## start
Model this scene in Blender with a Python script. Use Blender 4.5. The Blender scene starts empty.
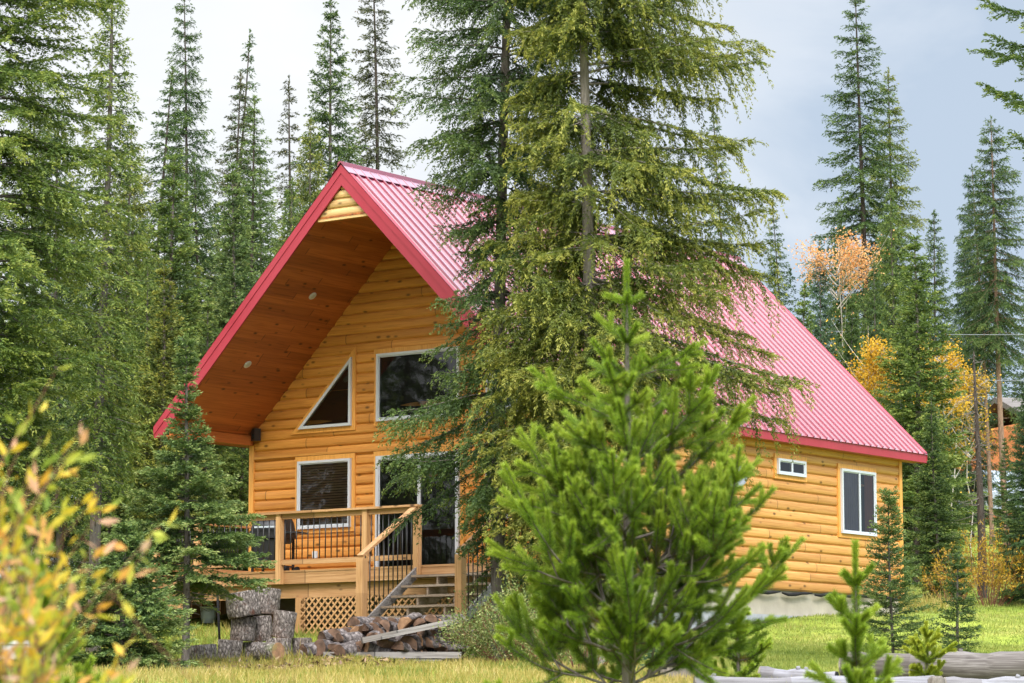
import bpy, math, random
import numpy as np
from mathutils import Vector, Matrix
PI = math.pi
R_ = math.radians
S = bpy.context.scene
COL = S.collection
random.seed(7)

# ------------------------------------------------------------------ camera constants (surveyed from the house)
CAMP = np.array([33.5588, -42.4167, -2.9015])
PITCH, YAW, FPX = 0.1307, 0.6384, 2884.2258
FWD = np.array([-math.sin(YAW), math.cos(YAW)])
RGT = np.array([math.cos(YAW), math.sin(YAW)])

def terrain_s(s):
    xs = [-40, 0, 20, 34, 44, 47, 50, 53, 56, 60, 66, 75, 85, 100, 120, 300, 600]
    zs = [-6, -4.5, -3.75, -2.55, -2.12, -1.95, -1.66, -1.32, -0.95, -0.78, -0.12, 0.80, 2.0, 3.8, 5.8, 14, 20]
    return np.interp(s, xs, zs)

def terrain(x, y):
    dx, dy = x - CAMP[0], y - CAMP[1]
    s = dx * FWD[0] + dy * FWD[1]
    t = dx * RGT[0] + dy * RGT[1]
    z = terrain_s(s) + 0.05 * np.sin(t * 0.9 + s * 0.35) + 0.04 * np.sin(s * 1.1 - t * 0.5) + 0.03 * np.sin(t * 2.3 + 1.0) * np.sin(s * 1.7)
    return z

def at(px, s, dz=0.0):
    """world point on the ground at forward distance s seen in image column px"""
    t = (px - 512) / FPX * s * 1.0085
    p = CAMP[:2] + FWD * s + RGT * t
    return Vector((p[0], p[1], float(terrain(p[0], p[1])) + dz))

def zat(y, s):
    """height seen in image row y at forward distance s"""
    v = (341.5 - y) / FPX
    cp, sp = math.cos(PITCH), math.sin(PITCH)
    return CAMP[2] + s * (sp + v * cp) / (cp - v * sp)

# ------------------------------------------------------------------ helpers
def link(o, parent=None):
    COL.objects.link(o)
    if parent is not None:
        o.parent = parent
    return o

def tag(o, label=None, cat=None, group=None, kind=None):
    if label: o['label'] = label
    if cat: o['category'] = cat
    if group: o['group'] = group
    if kind: o['kind'] = kind
    return o

def empty(name, loc=(0, 0, 0), rz=0, label=None, cat=None, group=None):
    o = bpy.data.objects.new(name, None)
    o.location = loc
    o.rotation_euler = (0, 0, rz)
    o.empty_display_size = 0.2
    link(o)
    return tag(o, label, cat, group)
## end
• [Given problem]:
Copy out each line word for word, please, skipping the images.

• [Task solution]:
Model this scene in Blender with a Python script. Use Blender 4.5. The Blender scene starts empty.
import bpy, math, random
import numpy as np
from mathutils import Vector, Matrix
PI = math.pi
R_ = math.radians
S = bpy.context.scene
COL = S.collection
random.seed(7)

# ------------------------------------------------------------------ camera constants (surveyed from the house)
CAMP = np.array([33.5588, -42.4167, -2.9015])
PITCH, YAW, FPX = 0.1307, 0.6384, 2884.2258
FWD = np.array([-math.sin(YAW), math.cos(YAW)])
RGT = np.array([math.cos(YAW), math.sin(YAW)])

def terrain_s(s):
    xs = [-40, 0, 20, 34, 44, 47, 50, 53, 56, 60, 66, 75, 85, 100, 120, 300, 600]
    zs = [-6, -4.5, -3.75, -2.55, -2.12, -1.95, -1.66, -1.32, -0.95, -0.78, -0.12, 0.80, 2.0, 3.8, 5.8, 14, 20]
    return np.interp(s, xs, zs)

def terrain(x, y):
    dx, dy = x - CAMP[0], y - CAMP[1]
    s = dx * FWD[0] + dy * FWD[1]
    t = dx * RGT[0] + dy * RGT[1]
    z = terrain_s(s) + 0.05 * np.sin(t * 0.9 + s * 0.35) + 0.04 * np.sin(s * 1.1 - t * 0.5) + 0.03 * np.sin(t * 2.3 + 1.0) * np.sin(s * 1.7)
    return z

def at(px, s, dz=0.0):
    """world point on the ground at forward distance s seen in image column px"""
    t = (px - 512) / FPX * s * 1.0085
    p = CAMP[:2] + FWD * s + RGT * t
    return Vector((p[0], p[1], float(terrain(p[0], p[1])) + dz))

def zat(y, s):
    """height seen in image row y at forward distance s"""
    v = (341.5 - y) / FPX
    cp, sp = math.cos(PITCH), math.sin(PITCH)
    return CAMP[2] + s * (sp + v * cp) / (cp - v * sp)

# ------------------------------------------------------------------ helpers
def link(o, parent=None):
    COL.objects.link(o)
    if parent is not None:
        o.parent = parent
    return o

def tag(o, label=None, cat=None, group=None, kind=None):
    if label: o['label'] = label
    if cat: o['category'] = cat
    if group: o['group'] = group
    if kind: o['kind'] = kind
    return o

def empty(name, loc=(0, 0, 0), rz=0, label=None, cat=None, group=None):
    o = bpy.data.objects.new(name, None)
    o.location = loc
    o.rotation_euler = (0, 0, rz)
    o.empty_display_size = 0.2
    link(o)
    return tag(o, label, cat, group)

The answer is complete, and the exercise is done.